Drop every picture and give the entries back exactly.

**** SUPPLIED DATA ****

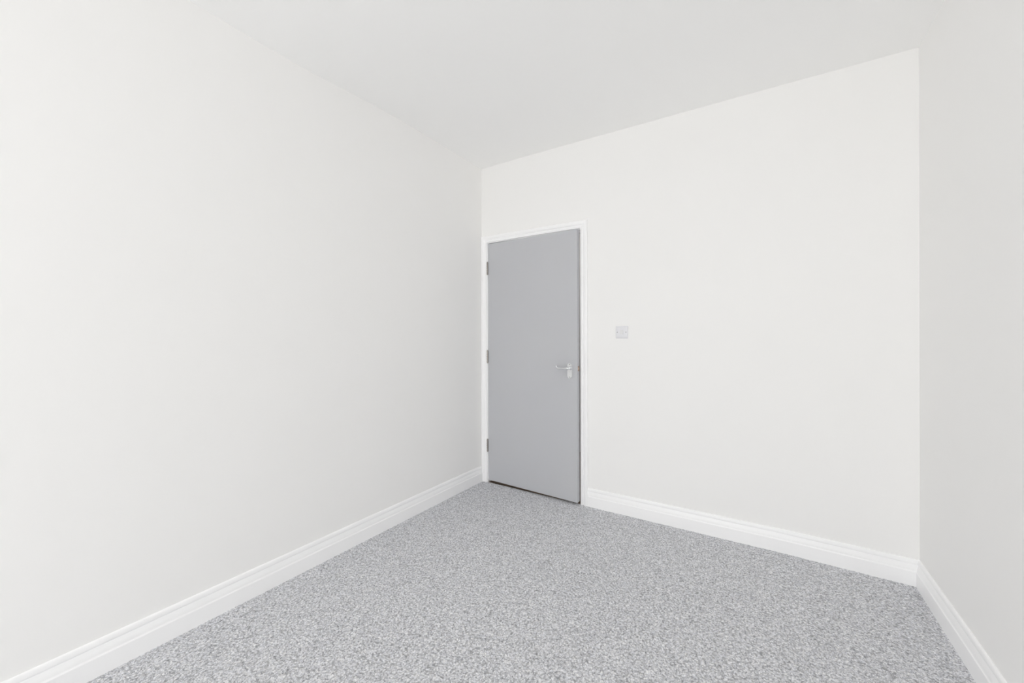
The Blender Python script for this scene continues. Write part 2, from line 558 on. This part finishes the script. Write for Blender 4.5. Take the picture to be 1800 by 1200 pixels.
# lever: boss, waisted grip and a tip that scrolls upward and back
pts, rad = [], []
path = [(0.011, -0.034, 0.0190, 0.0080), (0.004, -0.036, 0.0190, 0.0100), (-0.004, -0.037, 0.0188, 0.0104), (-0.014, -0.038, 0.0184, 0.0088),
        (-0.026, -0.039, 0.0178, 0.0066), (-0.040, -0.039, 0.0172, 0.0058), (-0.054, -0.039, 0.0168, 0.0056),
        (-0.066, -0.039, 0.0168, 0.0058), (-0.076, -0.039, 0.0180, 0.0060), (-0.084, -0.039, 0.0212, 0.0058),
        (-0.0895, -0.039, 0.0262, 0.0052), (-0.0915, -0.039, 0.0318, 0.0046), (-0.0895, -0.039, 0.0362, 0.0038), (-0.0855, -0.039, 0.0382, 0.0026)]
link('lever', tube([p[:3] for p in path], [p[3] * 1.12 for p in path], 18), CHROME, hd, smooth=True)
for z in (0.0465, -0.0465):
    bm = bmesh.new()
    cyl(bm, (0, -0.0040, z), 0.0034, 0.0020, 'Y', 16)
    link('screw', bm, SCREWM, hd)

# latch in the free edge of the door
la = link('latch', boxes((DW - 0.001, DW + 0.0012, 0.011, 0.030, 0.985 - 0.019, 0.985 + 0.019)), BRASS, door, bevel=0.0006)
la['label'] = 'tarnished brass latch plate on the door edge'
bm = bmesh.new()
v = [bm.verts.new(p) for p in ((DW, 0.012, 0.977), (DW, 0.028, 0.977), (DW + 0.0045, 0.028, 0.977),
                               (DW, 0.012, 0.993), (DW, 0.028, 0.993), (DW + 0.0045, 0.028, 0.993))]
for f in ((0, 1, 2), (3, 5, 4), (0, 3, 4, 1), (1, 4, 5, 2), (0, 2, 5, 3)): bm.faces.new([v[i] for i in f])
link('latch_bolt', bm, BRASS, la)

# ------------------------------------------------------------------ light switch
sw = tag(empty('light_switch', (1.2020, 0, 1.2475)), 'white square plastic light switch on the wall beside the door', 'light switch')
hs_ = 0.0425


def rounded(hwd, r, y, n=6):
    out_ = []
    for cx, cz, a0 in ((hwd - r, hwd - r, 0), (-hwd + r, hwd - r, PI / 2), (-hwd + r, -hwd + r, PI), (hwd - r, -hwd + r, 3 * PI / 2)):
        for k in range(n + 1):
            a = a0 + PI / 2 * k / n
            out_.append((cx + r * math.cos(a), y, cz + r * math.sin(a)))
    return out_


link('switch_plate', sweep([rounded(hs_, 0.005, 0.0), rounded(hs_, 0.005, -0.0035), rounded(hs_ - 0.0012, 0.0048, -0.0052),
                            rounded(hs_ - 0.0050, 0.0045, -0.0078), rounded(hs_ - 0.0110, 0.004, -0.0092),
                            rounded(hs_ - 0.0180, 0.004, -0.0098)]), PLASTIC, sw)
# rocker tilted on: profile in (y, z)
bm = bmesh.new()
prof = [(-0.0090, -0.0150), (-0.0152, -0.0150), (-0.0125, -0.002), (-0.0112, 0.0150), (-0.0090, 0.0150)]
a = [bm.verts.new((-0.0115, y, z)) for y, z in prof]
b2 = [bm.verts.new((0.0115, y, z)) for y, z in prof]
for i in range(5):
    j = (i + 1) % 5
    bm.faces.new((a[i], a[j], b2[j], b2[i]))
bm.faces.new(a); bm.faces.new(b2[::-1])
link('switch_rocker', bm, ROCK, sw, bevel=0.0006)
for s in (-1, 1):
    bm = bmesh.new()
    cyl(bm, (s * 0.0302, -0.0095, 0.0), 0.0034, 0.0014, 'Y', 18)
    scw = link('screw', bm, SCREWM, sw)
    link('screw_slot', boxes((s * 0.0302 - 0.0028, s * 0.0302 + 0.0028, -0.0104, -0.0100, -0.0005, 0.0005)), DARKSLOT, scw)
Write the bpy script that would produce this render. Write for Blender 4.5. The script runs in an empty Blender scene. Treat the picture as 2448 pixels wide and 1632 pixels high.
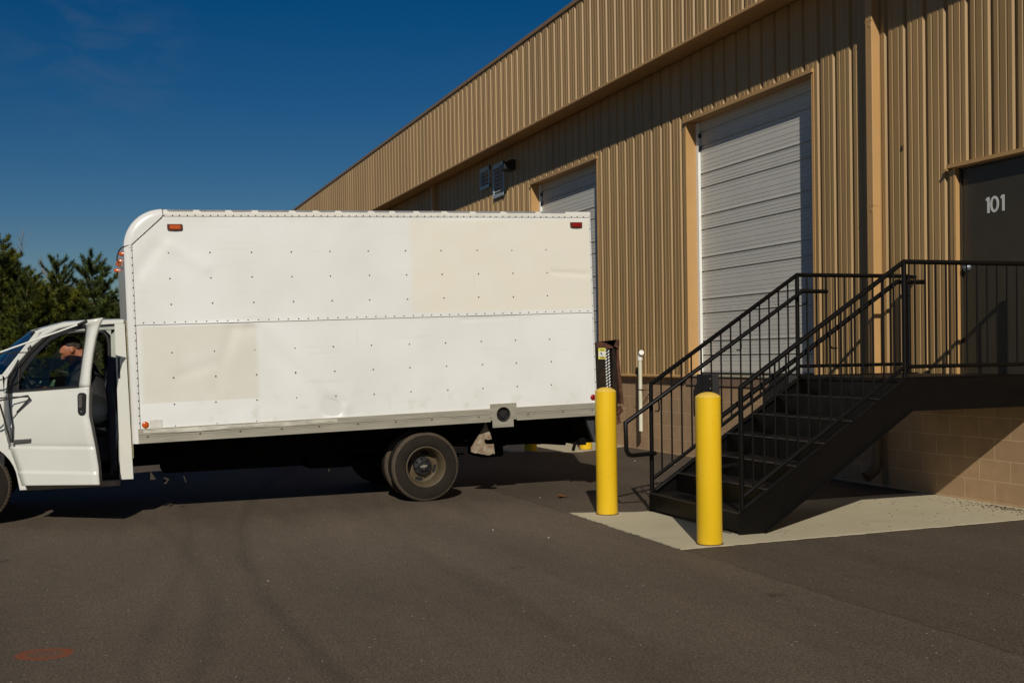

****

**WRITTEN ANSWER**
The Blender Python script for this scene continues. Write part 2, from line 558 on. This part finishes the script. Write for Blender 4.5. Take the picture to be 1800 by 1200 pixels.
# lever: boss, waisted grip and a tip that scrolls upward and back
pts, rad = [], []
path = [(0.011, -0.034, 0.0190, 0.0080), (0.004, -0.036, 0.0190, 0.0100), (-0.004, -0.037, 0.0188, 0.0104), (-0.014, -0.038, 0.0184, 0.0088),
        (-0.026, -0.039, 0.0178, 0.0066), (-0.040, -0.039, 0.0172, 0.0058), (-0.054, -0.039, 0.0168, 0.0056),
        (-0.066, -0.039, 0.0168, 0.0058), (-0.076, -0.039, 0.0180, 0.0060), (-0.084, -0.039, 0.0212, 0.0058),
        (-0.0895, -0.039, 0.0262, 0.0052), (-0.0915, -0.039, 0.0318, 0.0046), (-0.0895, -0.039, 0.0362, 0.0038), (-0.0855, -0.039, 0.0382, 0.0026)]
link('lever', tube([p[:3] for p in path], [p[3] * 1.12 for p in path], 18), CHROME, hd, smooth=True)
for z in (0.0465, -0.0465):
    bm = bmesh.new()
    cyl(bm, (0, -0.0040, z), 0.0034, 0.0020, 'Y', 16)
    link('screw', bm, SCREWM, hd)

# latch in the free edge of the door
la = link('latch', boxes((DW - 0.001, DW + 0.0012, 0.011, 0.030, 0.985 - 0.019, 0.985 + 0.019)), BRASS, door, bevel=0.0006)
la['label'] = 'tarnished brass latch plate on the door edge'
bm = bmesh.new()
v = [bm.verts.new(p) for p in ((DW, 0.012, 0.977), (DW, 0.028, 0.977), (DW + 0.0045, 0.028, 0.977),
                               (DW, 0.012, 0.993), (DW, 0.028, 0.993), (DW + 0.0045, 0.028, 0.993))]
for f in ((0, 1, 2), (3, 5, 4), (0, 3, 4, 1), (1, 4, 5, 2), (0, 2, 5, 3)): bm.faces.new([v[i] for i in f])
link('latch_bolt', bm, BRASS, la)

# ------------------------------------------------------------------ light switch
sw = tag(empty('light_switch', (1.2020, 0, 1.2475)), 'white square plastic light switch on the wall beside the door', 'light switch')
hs_ = 0.0425


def rounded(hwd, r, y, n=6):
    out_ = []
    for cx, cz, a0 in ((hwd - r, hwd - r, 0), (-hwd + r, hwd - r, PI / 2), (-hwd + r, -hwd + r, PI), (hwd - r, -hwd + r, 3 * PI / 2)):
        for k in range(n + 1):
            a = a0 + PI / 2 * k / n
            out_.append((cx + r * math.cos(a), y, cz + r * math.sin(a)))
    return out_


link('switch_plate', sweep([rounded(hs_, 0.005, 0.0), rounded(hs_, 0.005, -0.0035), rounded(hs_ - 0.0012, 0.0048, -0.0052),
                            rounded(hs_ - 0.0050, 0.0045, -0.0078), rounded(hs_ - 0.0110, 0.004, -0.0092),
                            rounded(hs_ - 0.0180, 0.004, -0.0098)]), PLASTIC, sw)
# rocker tilted on: profile in (y, z)
bm = bmesh.new()
prof = [(-0.0090, -0.0150), (-0.0152, -0.0150), (-0.0125, -0.002), (-0.0112, 0.0150), (-0.0090, 0.0150)]
a = [bm.verts.new((-0.0115, y, z)) for y, z in prof]
b2 = [bm.verts.new((0.0115, y, z)) for y, z in prof]
for i in range(5):
    j = (i + 1) % 5
    bm.faces.new((a[i], a[j], b2[j], b2[i]))
bm.faces.new(a); bm.faces.new(b2[::-1])
link('switch_rocker', bm, ROCK, sw, bevel=0.0006)
for s in (-1, 1):
    bm = bmesh.new()
    cyl(bm, (s * 0.0302, -0.0095, 0.0), 0.0034, 0.0014, 'Y', 18)
    scw = link('screw', bm, SCREWM, sw)
    link('screw_slot', boxes((s * 0.0302 - 0.0028, s * 0.0302 + 0.0028, -0.0104, -0.0100, -0.0005, 0.0005)), DARKSLOT, scw)
Write the bpy script that would produce this render. Write for Blender 4.5. The script runs in an empty Blender scene. Treat the picture as 2448 pixels wide and 1632 pixels high.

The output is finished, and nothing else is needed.